Business

BSkyB News Corp bid: Ofcom calls for Competition review

  • 13 January 2011
  • From the section Business
Rupert Murdoch
Image caption The decision on Rupert Murdoch's bid for a greater share of BSkyB was taken away from Vince Cable.

The UK media watchdog Ofcom has said that News Corporation's takeover bid for broadcaster BSkyB should be referred back to the Competition Commission, the BBC has learned.

Our business editor Robert Peston says it wants an inquiry into whether the £7.5bn deal would restrict choice for British viewers and readers.

Ofcom's report was issued to the Department for Culture Media and Sport on the last day of 2010.

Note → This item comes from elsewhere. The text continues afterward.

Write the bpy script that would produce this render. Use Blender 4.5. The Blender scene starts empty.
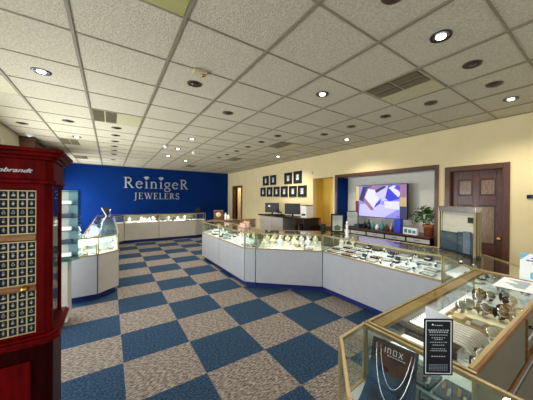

It has not been formally published.

Ofcom said it would not be commenting on the report, as it remained confidential.

A spokesman for the culture department said it would not comment on "speculation".

The Business Secretary, Vince Cable, asked Ofcom to advise whether the plans would restrict the range of UK media voices.

However the prime minister passed responsibility for a final ruling to the Culture Secretary, Jeremy Hunt, after Mr Cable was recorded by undercover journalists saying he had "declared war" on News Corporation's owner, Rupert Murdoch.

Mr Murdoch's company, an international media giant which owns UK newspapers the Sun, News of the World, the Times and Sunday Times, already has a 39% stake in BSkyB, but is attempting to buy the remainder.

Rival media owners, including the heads of the Daily Telegraph and Daily Mail groups, the BBC, BT and Channel 4, complained the move could have "serious and far-reaching consequences for media plurality".

Last week The Guardian reported that Mr Hunt had been holding talks with BSkyB since receiving the Ofcom report - something our business editor said may be seen as "odd" by some.

And while Mr Hunt does have the discretion to ignore Ofcom's recommendation that a lengthier and more detailed Competition Commission probe is needed, it is unlikely he would in fact do that, he added.

The bid has already been approved by the EU, which said it would not "significantly impede" competition in Europe.